▶ Aim of the exercise
Omit the images. Copy each entry word for word.

▶ Entries shown
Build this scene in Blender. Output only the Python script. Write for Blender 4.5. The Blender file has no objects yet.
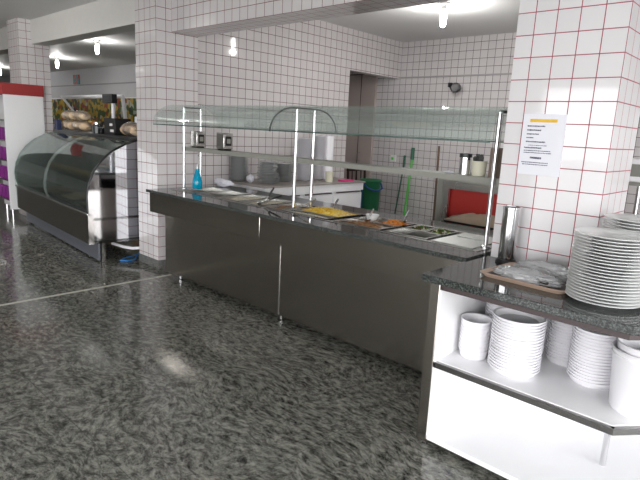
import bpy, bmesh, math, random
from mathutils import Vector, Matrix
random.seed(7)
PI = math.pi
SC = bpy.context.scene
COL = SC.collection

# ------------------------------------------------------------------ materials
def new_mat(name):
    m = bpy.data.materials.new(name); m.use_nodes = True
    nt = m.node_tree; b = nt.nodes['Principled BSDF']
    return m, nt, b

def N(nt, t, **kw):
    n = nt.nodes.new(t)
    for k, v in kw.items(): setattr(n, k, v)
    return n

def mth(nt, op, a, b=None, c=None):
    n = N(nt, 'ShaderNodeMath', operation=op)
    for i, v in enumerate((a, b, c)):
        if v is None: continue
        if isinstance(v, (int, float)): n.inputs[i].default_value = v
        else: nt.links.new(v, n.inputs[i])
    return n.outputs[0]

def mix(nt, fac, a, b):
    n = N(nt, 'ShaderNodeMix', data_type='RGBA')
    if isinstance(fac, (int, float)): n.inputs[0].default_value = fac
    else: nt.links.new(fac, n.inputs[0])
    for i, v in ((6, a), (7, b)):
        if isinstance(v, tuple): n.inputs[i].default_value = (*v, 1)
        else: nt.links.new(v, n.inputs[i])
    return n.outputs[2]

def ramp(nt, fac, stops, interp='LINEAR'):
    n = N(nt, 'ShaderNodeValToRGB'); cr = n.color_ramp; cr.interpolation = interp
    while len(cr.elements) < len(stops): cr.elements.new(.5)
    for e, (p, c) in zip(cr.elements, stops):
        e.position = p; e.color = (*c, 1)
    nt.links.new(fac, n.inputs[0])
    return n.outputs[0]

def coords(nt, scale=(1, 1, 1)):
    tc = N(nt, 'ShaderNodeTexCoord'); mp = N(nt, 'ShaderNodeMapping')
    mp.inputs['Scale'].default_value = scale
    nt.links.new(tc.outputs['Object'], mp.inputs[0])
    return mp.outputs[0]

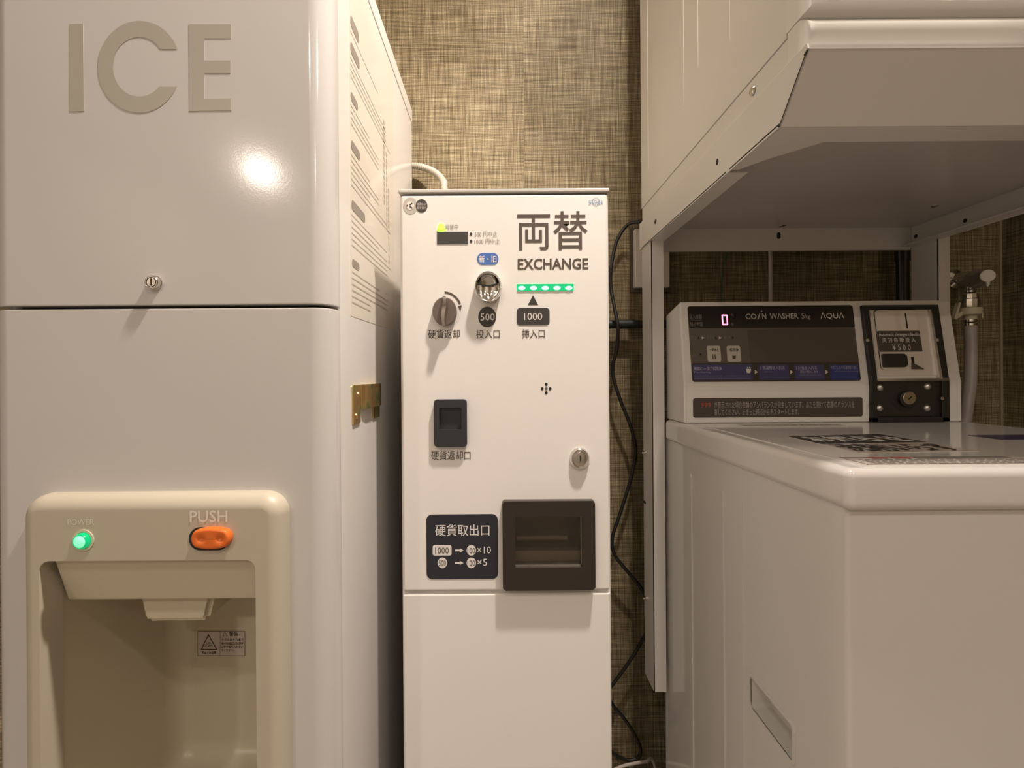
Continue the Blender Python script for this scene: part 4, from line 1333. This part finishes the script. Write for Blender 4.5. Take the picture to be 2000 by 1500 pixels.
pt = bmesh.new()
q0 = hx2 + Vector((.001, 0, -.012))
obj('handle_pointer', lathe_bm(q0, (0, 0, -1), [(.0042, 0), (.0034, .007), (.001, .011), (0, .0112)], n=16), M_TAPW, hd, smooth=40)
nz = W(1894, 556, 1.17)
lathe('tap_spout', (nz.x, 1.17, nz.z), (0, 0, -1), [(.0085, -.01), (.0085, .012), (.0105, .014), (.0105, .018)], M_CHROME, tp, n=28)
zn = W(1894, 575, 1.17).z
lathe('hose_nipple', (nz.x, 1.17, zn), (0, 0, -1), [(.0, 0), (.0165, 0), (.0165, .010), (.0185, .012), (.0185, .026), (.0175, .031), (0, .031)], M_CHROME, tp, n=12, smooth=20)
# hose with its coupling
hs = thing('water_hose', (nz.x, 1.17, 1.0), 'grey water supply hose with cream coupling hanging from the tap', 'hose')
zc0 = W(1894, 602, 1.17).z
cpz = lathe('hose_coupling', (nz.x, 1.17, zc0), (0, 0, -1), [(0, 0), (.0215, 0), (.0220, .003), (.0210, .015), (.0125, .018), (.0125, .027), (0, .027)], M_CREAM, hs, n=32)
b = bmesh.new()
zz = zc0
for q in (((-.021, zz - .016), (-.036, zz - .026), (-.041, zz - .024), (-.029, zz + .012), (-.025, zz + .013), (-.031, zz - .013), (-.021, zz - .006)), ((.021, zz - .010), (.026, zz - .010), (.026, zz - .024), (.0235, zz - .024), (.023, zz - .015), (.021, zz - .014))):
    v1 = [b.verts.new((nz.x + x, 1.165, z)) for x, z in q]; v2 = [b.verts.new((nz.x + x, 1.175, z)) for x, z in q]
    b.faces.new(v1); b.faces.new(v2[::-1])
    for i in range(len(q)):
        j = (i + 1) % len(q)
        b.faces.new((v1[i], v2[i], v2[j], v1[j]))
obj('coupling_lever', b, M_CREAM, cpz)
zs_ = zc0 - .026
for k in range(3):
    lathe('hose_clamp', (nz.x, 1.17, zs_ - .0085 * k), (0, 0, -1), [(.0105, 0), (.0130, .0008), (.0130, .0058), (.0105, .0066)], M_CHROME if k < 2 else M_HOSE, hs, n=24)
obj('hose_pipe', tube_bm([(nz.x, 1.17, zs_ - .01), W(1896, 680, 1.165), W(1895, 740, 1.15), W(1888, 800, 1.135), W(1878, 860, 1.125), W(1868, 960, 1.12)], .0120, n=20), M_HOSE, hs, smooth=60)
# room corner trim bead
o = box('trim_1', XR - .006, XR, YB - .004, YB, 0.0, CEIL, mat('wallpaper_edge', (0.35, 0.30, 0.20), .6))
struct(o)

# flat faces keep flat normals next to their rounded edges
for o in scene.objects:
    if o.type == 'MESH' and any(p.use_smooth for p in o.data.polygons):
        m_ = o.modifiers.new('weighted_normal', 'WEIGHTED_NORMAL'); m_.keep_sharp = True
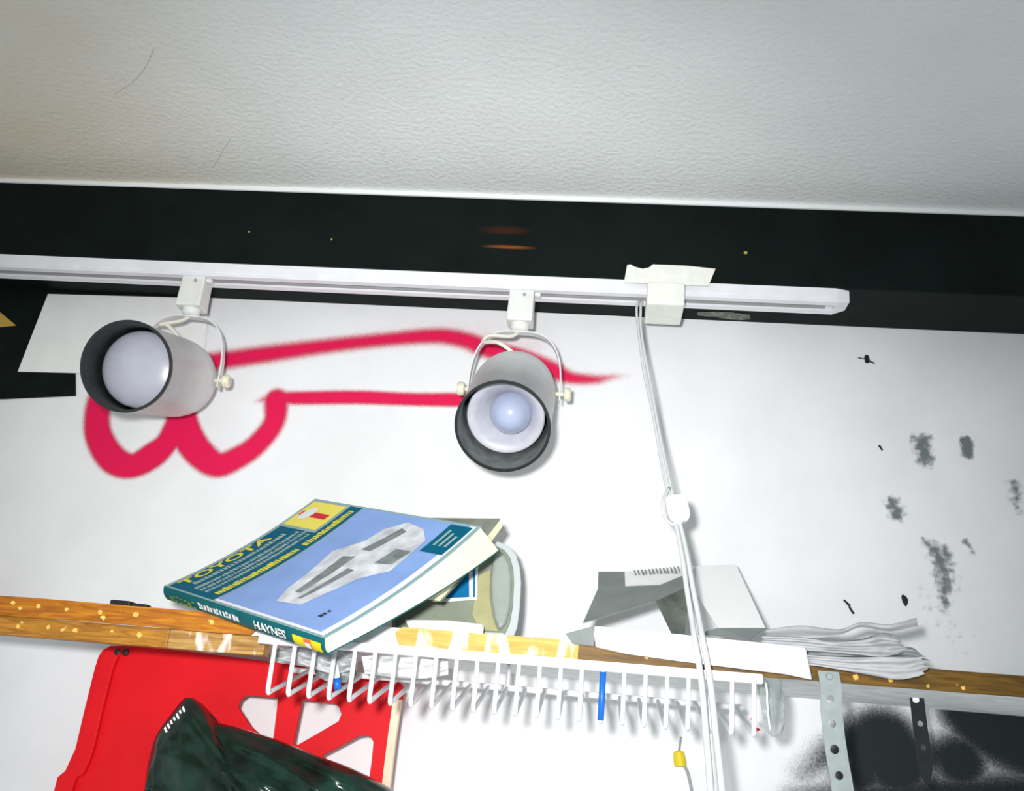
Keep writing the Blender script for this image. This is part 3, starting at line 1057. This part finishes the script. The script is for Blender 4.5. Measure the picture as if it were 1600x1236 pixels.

▶ Output of the exercise
Build this scene in Blender. Output only the Python script. Write for Blender 4.5. The Blender file has no objects yet.
import bpy, bmesh, math, random
from mathutils import Vector, Matrix
random.seed(7)
PI = math.pi
SC = bpy.context.scene
COL = SC.collection

# ------------------------------------------------------------------ materials
def new_mat(name):
    m = bpy.data.materials.new(name); m.use_nodes = True
    nt = m.node_tree; b = nt.nodes['Principled BSDF']
    return m, nt, b

def N(nt, t, **kw):
    n = nt.nodes.new(t)
    for k, v in kw.items(): setattr(n, k, v)
    return n

def mth(nt, op, a, b=None, c=None):
    n = N(nt, 'ShaderNodeMath', operation=op)
    for i, v in enumerate((a, b, c)):
        if v is None: continue
        if isinstance(v, (int, float)): n.inputs[i].default_value = v
        else: nt.links.new(v, n.inputs[i])
    return n.outputs[0]

def mix(nt, fac, a, b):
    n = N(nt, 'ShaderNodeMix', data_type='RGBA')
    if isinstance(fac, (int, float)): n.inputs[0].default_value = fac
    else: nt.links.new(fac, n.inputs[0])
    for i, v in ((6, a), (7, b)):
        if isinstance(v, tuple): n.inputs[i].default_value = (*v, 1)
        else: nt.links.new(v, n.inputs[i])
    return n.outputs[2]

def ramp(nt, fac, stops, interp='LINEAR'):
    n = N(nt, 'ShaderNodeValToRGB'); cr = n.color_ramp; cr.interpolation = interp
    while len(cr.elements) < len(stops): cr.elements.new(.5)
    for e, (p, c) in zip(cr.elements, stops):
        e.position = p; e.color = (*c, 1)
    nt.links.new(fac, n.inputs[0])
    return n.outputs[0]

def coords(nt, scale=(1, 1, 1)):
    tc = N(nt, 'ShaderNodeTexCoord'); mp = N(nt, 'ShaderNodeMapping')
    mp.inputs['Scale'].default_value = scale
    nt.links.new(tc.outputs['Object'], mp.inputs[0])
    return mp.outputs[0]

Continue the Blender Python script for this scene: part 4, from line 1333. This part finishes the script. Write for Blender 4.5. Take the picture to be 2000 by 1500 pixels.
pt = bmesh.new()
q0 = hx2 + Vector((.001, 0, -.012))
obj('handle_pointer', lathe_bm(q0, (0, 0, -1), [(.0042, 0), (.0034, .007), (.001, .011), (0, .0112)], n=16), M_TAPW, hd, smooth=40)
nz = W(1894, 556, 1.17)
lathe('tap_spout', (nz.x, 1.17, nz.z), (0, 0, -1), [(.0085, -.01), (.0085, .012), (.0105, .014), (.0105, .018)], M_CHROME, tp, n=28)
zn = W(1894, 575, 1.17).z
lathe('hose_nipple', (nz.x, 1.17, zn), (0, 0, -1), [(.0, 0), (.0165, 0), (.0165, .010), (.0185, .012), (.0185, .026), (.0175, .031), (0, .031)], M_CHROME, tp, n=12, smooth=20)
# hose with its coupling
hs = thing('water_hose', (nz.x, 1.17, 1.0), 'grey water supply hose with cream coupling hanging from the tap', 'hose')
zc0 = W(1894, 602, 1.17).z
cpz = lathe('hose_coupling', (nz.x, 1.17, zc0), (0, 0, -1), [(0, 0), (.0215, 0), (.0220, .003), (.0210, .015), (.0125, .018), (.0125, .027), (0, .027)], M_CREAM, hs, n=32)
b = bmesh.new()
zz = zc0
for q in (((-.021, zz - .016), (-.036, zz - .026), (-.041, zz - .024), (-.029, zz + .012), (-.025, zz + .013), (-.031, zz - .013), (-.021, zz - .006)), ((.021, zz - .010), (.026, zz - .010), (.026, zz - .024), (.0235, zz - .024), (.023, zz - .015), (.021, zz - .014))):
    v1 = [b.verts.new((nz.x + x, 1.165, z)) for x, z in q]; v2 = [b.verts.new((nz.x + x, 1.175, z)) for x, z in q]
    b.faces.new(v1); b.faces.new(v2[::-1])
    for i in range(len(q)):
        j = (i + 1) % len(q)
        b.faces.new((v1[i], v2[i], v2[j], v1[j]))
obj('coupling_lever', b, M_CREAM, cpz)
zs_ = zc0 - .026
for k in range(3):
    lathe('hose_clamp', (nz.x, 1.17, zs_ - .0085 * k), (0, 0, -1), [(.0105, 0), (.0130, .0008), (.0130, .0058), (.0105, .0066)], M_CHROME if k < 2 else M_HOSE, hs, n=24)
obj('hose_pipe', tube_bm([(nz.x, 1.17, zs_ - .01), W(1896, 680, 1.165), W(1895, 740, 1.15), W(1888, 800, 1.135), W(1878, 860, 1.125), W(1868, 960, 1.12)], .0120, n=20), M_HOSE, hs, smooth=60)
# room corner trim bead
o = box('trim_1', XR - .006, XR, YB - .004, YB, 0.0, CEIL, mat('wallpaper_edge', (0.35, 0.30, 0.20), .6))
struct(o)

# flat faces keep flat normals next to their rounded edges
for o in scene.objects:
    if o.type == 'MESH' and any(p.use_smooth for p in o.data.polygons):
        m_ = o.modifiers.new('weighted_normal', 'WEIGHTED_NORMAL'); m_.keep_sharp = True
Keep writing the Blender script for this image. This is part 3, starting at line 1057. This part finishes the script. The script is for Blender 4.5. Measure the picture as if it were 1600x1236 pixels.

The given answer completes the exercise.